------ Source data

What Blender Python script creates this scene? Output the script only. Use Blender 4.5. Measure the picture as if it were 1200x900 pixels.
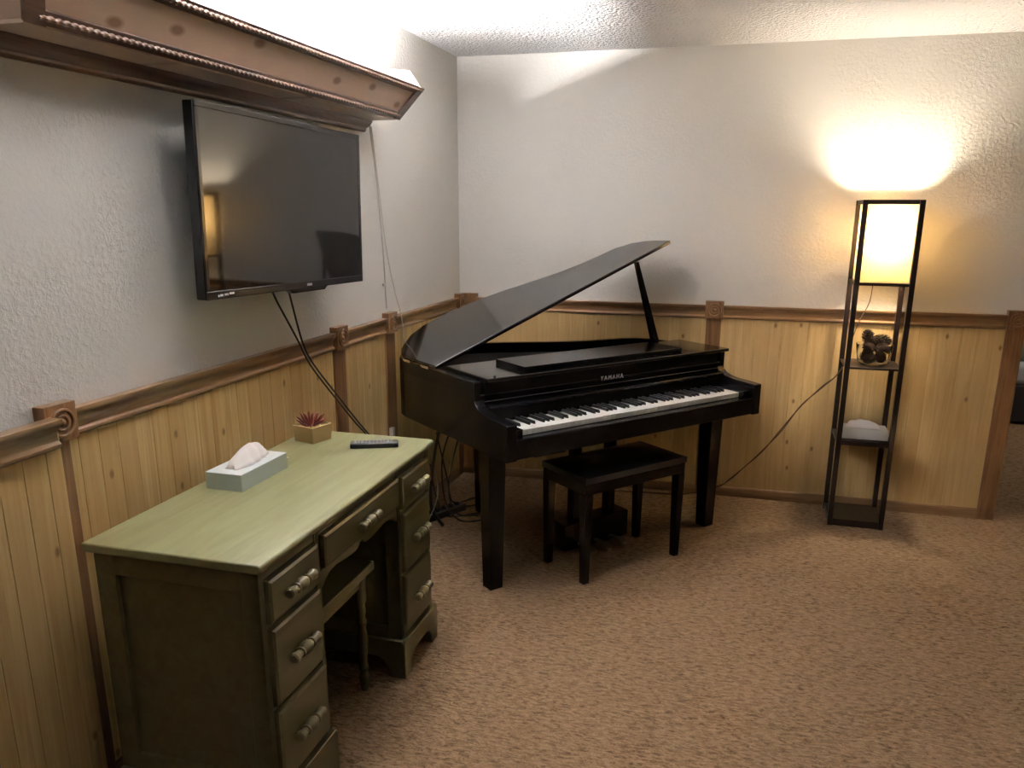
import bpy, bmesh, math, random
from mathutils import Vector, Matrix, noise
PI = math.pi
sin, cos = math.sin, math.cos
scene = bpy.context.scene
for o in list(bpy.data.objects): bpy.data.objects.remove(o)
C = scene.collection

# ------------------------------------------------------------------ camera
cam_d = bpy.data.cameras.new('camera'); cam = bpy.data.objects.new('camera', cam_d); C.objects.link(cam)
scene.camera = cam
right = Vector((0.9617, 0.2741, 0.0055)); up = Vector((-0.0759, 0.2471, 0.966)); fwd = Vector((-0.2634, 0.9294, -0.2584))
cam.matrix_world = Matrix(((right.x, up.x, -fwd.x, 1.5951), (right.y, up.y, -fwd.y, -4.3965), (right.z, up.z, -fwd.z, 1.5337), (0, 0, 0, 1)))
cam_d.sensor_width = 36; cam_d.lens = 939.62/1200*36
cam_d.shift_x = (600-606.26)/1200; cam_d.shift_y = 49.74/1200
cam_d.clip_start = .02

# ------------------------------------------------------------------ world, exposure
w = bpy.data.worlds.new('world'); scene.world = w; w.use_nodes = True
w.node_tree.nodes['Background'].inputs[0].default_value = (.6, .65, .75, 1)
w.node_tree.nodes['Background'].inputs[1].default_value = .02
scene.view_settings.view_transform = 'Standard'; scene.view_settings.look = 'None'
scene.view_settings.exposure = 1.8; scene.view_settings.gamma = 1
scene.view_settings.use_curve_mapping = False
TUBE = 500.0          # radiance of the tubes in the light box
BULB = 13.0          # watts of the shelf lamp bulb
FILL = 3.0          # watts of the unseen fill light added behind the viewer

# ------------------------------------------------------------------ helpers
def box(bm, x0, x1, y0, y1, z0, z1):
    v = [bm.verts.new(p) for p in ((x0,y0,z0),(x1,y0,z0),(x1,y1,z0),(x0,y1,z0),(x0,y0,z1),(x1,y0,z1),(x1,y1,z1),(x0,y1,z1))]
    for f in ((0,3,2,1),(4,5,6,7),(0,1,5,4),(1,2,6,5),(2,3,7,6),(3,0,4,7)): bm.faces.new([v[i] for i in f])
    return bm
def loft(bm, A, B, cap=True):
    a = [bm.verts.new(p) for p in A]; b = [bm.verts.new(p) for p in B]; n = len(a)
    for i in range(n): bm.faces.new((a[i], a[(i+1)%n], b[(i+1)%n], b[i]))
    if cap: bm.faces.new(a[::-1]); bm.faces.new(b)
    return bm
def prism(bm, pts, f, t0, t1):      # f(p, q, t) -> xyz
    return loft(bm, [f(p, q, t0) for p, q in pts], [f(p, q, t1) for p, q in pts])
fx = lambda p, q, t: (t, p, q)      # outline in y,z swept along x
fy = lambda p, q, t: (p, t, q)      # outline in x,z swept along y
fz = lambda p, q, t: (p, q, t)
def taper(bm, cx, cy, z0, s0, z1, s1):
    A = [(cx+a*s0/2, cy+b*s0/2, z0) for a, b in ((-1,-1),(1,-1),(1,1),(-1,1))]
    B = [(cx+a*s1/2, cy+b*s1/2, z1) for a, b in ((-1,-1),(1,-1),(1,1),(-1,1))]
    return loft(bm, A, B)
def lathe(bm, prof, c=(0,0,0), axis='z', n=20, cap=True):
    rings = []
    for r, h in prof:
        ring = []
        for i in range(n):
            a = 2*PI*i/n; p, q = r*cos(a), r*sin(a)
            v = {'z': (p, q, h), 'y': (q, h, p), 'x': (h, p, q)}[axis]
            ring.append(bm.verts.new((v[0]+c[0], v[1]+c[1], v[2]+c[2])))
        rings.append(ring)
    for a, b in zip(rings, rings[1:]):
        for i in range(n): bm.faces.new((a[i], a[(i+1)%n], b[(i+1)%n], b[i]))
    if cap: bm.faces.new(rings[0][::-1]); bm.faces.new(rings[-1])
    return bm
def smooth_pts(pts, k=8):
    P = [Vector(p) for p in pts]; P = [2*P[0]-P[1]] + P + [2*P[-1]-P[-2]]; out = []
    for i in range(1, len(P)-2):
        for j in range(k):
            t = j/k; a, b, c, d = P[i-1:i+3]
            out.append(.5*((2*b)+(c-a)*t+(2*a-5*b+4*c-d)*t*t+(3*b-a-3*c+d)*t**3))
    return out + [P[-2]]
def tube(bm, pts, r, n=8, k=8, sm=True):
    P = smooth_pts(pts, k) if sm else [Vector(p) for p in pts]
    prev = None; nrm = Vector((0,0,1))
    for i, p in enumerate(P):
        t = (P[min(i+1, len(P)-1)]-P[max(i-1, 0)]).normalized()
        if i == 0 and abs(t.z) > .9: nrm = Vector((1,0,0))
        nrm = (nrm - t*nrm.dot(t)).normalized(); bn = t.cross(nrm)
        rr = r(i/(len(P)-1)) if callable(r) else r
        ring = [bm.verts.new(p+rr*(cos(2*PI*j/n)*nrm+sin(2*PI*j/n)*bn)) for j in range(n)]
        if prev:
            for j in range(n): bm.faces.new((prev[j], prev[(j+1)%n], ring[(j+1)%n], ring[j]))
        else: bm.faces.new(ring[::-1])
        prev = ring
    bm.faces.new(prev); return bm
def obj(name, bm, mat, parent=None, bevel=0, smooth=False, seg=2):
    bmesh.ops.recalc_face_normals(bm, faces=bm.faces[:])
    me = bpy.data.meshes.new(name); bm.to_mesh(me); bm.free()
    o = bpy.data.objects.new(name, me); C.objects.link(o); o.parent = parent
    for m in (mat if isinstance(mat, (list, tuple)) else [mat]): me.materials.append(m)
    if smooth:
        for p in me.polygons: p.use_smooth = True
        try: me.set_sharp_from_angle(angle=math.radians(40))
        except Exception: pass
    if bevel:
        b = o.modifiers.new('bevel', 'BEVEL'); b.width = bevel; b.segments = seg; b.limit_method = 'ANGLE'; b.angle_limit = math.radians(35)
        b.harden_normals = False
        for p in me.polygons: p.use_smooth = True
        try: me.set_sharp_from_angle(angle=math.radians(40))
        except Exception: pass
    return o
def struct(name, bm, mat, bevel=0, smooth=False, rot=0):
    o = obj(name, bm, mat, None, bevel, smooth); o['kind'] = 'structure'; o.rotation_euler.z = rot; return o
def tag(o, label, cat, group=None, kind=None):
    o['label'] = label; o['category'] = cat
    if group: o['group'] = group
    if kind: o['kind'] = kind
    return o
def thing(name, label, cat, loc=(0,0,0), rz=0, group=None):
    o = bpy.data.objects.new(name, None); C.objects.link(o); o.empty_display_size = .1
    o.location = loc; o.rotation_euler = (0, 0, rz); return tag(o, label, cat, group)
NB = bmesh.new

# ------------------------------------------------------------------ materials
class N:
    def __init__(s, name):
        s.m = bpy.data.materials.new(name); s.m.use_nodes = True; s.t = s.m.node_tree
        s.b = s.t.nodes['Principled BSDF']; s.out = s.t.nodes['Material Output']
    def n(s, typ, **kw):
        nd = s.t.nodes.new('ShaderNode'+typ)
        for k, v in kw.items():
            if k.startswith('i_'):
                key = k[2:]; key = int(key) if key.isdigit() else key.replace('_', ' ')
                if hasattr(v, 'is_output'): s.t.links.new(v, nd.inputs[key])
                else: nd.inputs[key].default_value = v
            else: setattr(nd, k, v)
        return nd
    def coord(s, scale=(1,1,1), loc=(0,0,0)):
        tc = s.n('TexCoord'); mp = s.n('Mapping', i_0=tc.outputs['Object'])
        mp.inputs['Scale'].default_value = scale; mp.inputs['Location'].default_value = loc; return mp.outputs[0]
    def noise(s, vec, scale, detail=3, rough=.5, dist=0):
        return s.n('TexNoise', i_Vector=vec, i_Scale=scale, i_Detail=detail, i_Roughness=rough, i_Distortion=dist).outputs['Fac']
    def ramp(s, fac, stops, interp='LINEAR'):
        r = s.n('ValToRGB', i_0=fac); r.color_ramp.interpolation = interp; e = r.color_ramp.elements
        while len(e) < len(stops): e.new(.5)
        for el, (p, c) in zip(e, stops): el.position = p; el.color = (*c, 1) if len(c) == 3 else c
        return r.outputs[0]
    def mix(s, fac, a, b, typ='MIX'):
        m = s.n('Mix', data_type='RGBA', blend_type=typ)
        for i, v in ((0, fac), (6, a), (7, b)):
            if hasattr(v, 'is_output'): s.t.links.new(v, m.inputs[i])
            else: m.inputs[i].default_value = v if not isinstance(v, tuple) or len(v) == 4 else (*v, 1)
        return m.outputs[2]
    def math(s, op, a, b=0.0, c=0.0):
        m = s.n('Math', operation=op)
        for i, v in enumerate((a, b, c)):
            if hasattr(v, 'is_output'): s.t.links.new(v, m.inputs[i])
            else: m.inputs[i].default_value = v
        return m.outputs[0]
    def set(s, **kw):
        for k, v in kw.items():
            k = k.replace('_', ' ')
            if hasattr(v, 'is_output'): s.t.links.new(v, s.b.inputs[k])
            else: s.b.inputs[k].default_value = (*v, 1) if isinstance(v, tuple) and len(v) == 3 else v
        return s
    def bump(s, h, strength=.5, dist=.002, prev=None):
        b = s.n('Bump', i_Height=h, i_Strength=strength, i_Distance=dist)
        if prev: s.t.links.new(prev, b.inputs['Normal'])
        s.t.links.new(b.outputs[0], s.b.inputs['Normal']); return b.outputs[0]

def plain(name, col, rough=.5, metal=0, coat=0, spec=.5):
    m = N(name); m.set(Base_Color=col, Roughness=rough, Metallic=metal, Coat_Weight=coat, Specular_IOR_Level=spec)
    c = m.coord(); f = m.noise(c, 60, 2)
    m.set(Roughness=m.math('ADD', rough-.03, m.math('MULTIPLY', f, .06)))
    return m.m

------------

#### [What is asked]
Your task is to return the lines above, from the first one up to and including the line containing "cam_d.clip_start = .02", minus any pictures.

#### [Worked answer]
What Blender Python script creates this scene? Output the script only. Use Blender 4.5. Measure the picture as if it were 1200x900 pixels.
import bpy, bmesh, math, random
from mathutils import Vector, Matrix, noise
PI = math.pi
sin, cos = math.sin, math.cos
scene = bpy.context.scene
for o in list(bpy.data.objects): bpy.data.objects.remove(o)
C = scene.collection

# ------------------------------------------------------------------ camera
cam_d = bpy.data.cameras.new('camera'); cam = bpy.data.objects.new('camera', cam_d); C.objects.link(cam)
scene.camera = cam
right = Vector((0.9617, 0.2741, 0.0055)); up = Vector((-0.0759, 0.2471, 0.966)); fwd = Vector((-0.2634, 0.9294, -0.2584))
cam.matrix_world = Matrix(((right.x, up.x, -fwd.x, 1.5951), (right.y, up.y, -fwd.y, -4.3965), (right.z, up.z, -fwd.z, 1.5337), (0, 0, 0, 1)))
cam_d.sensor_width = 36; cam_d.lens = 939.62/1200*36
cam_d.shift_x = (600-606.26)/1200; cam_d.shift_y = 49.74/1200
cam_d.clip_start = .02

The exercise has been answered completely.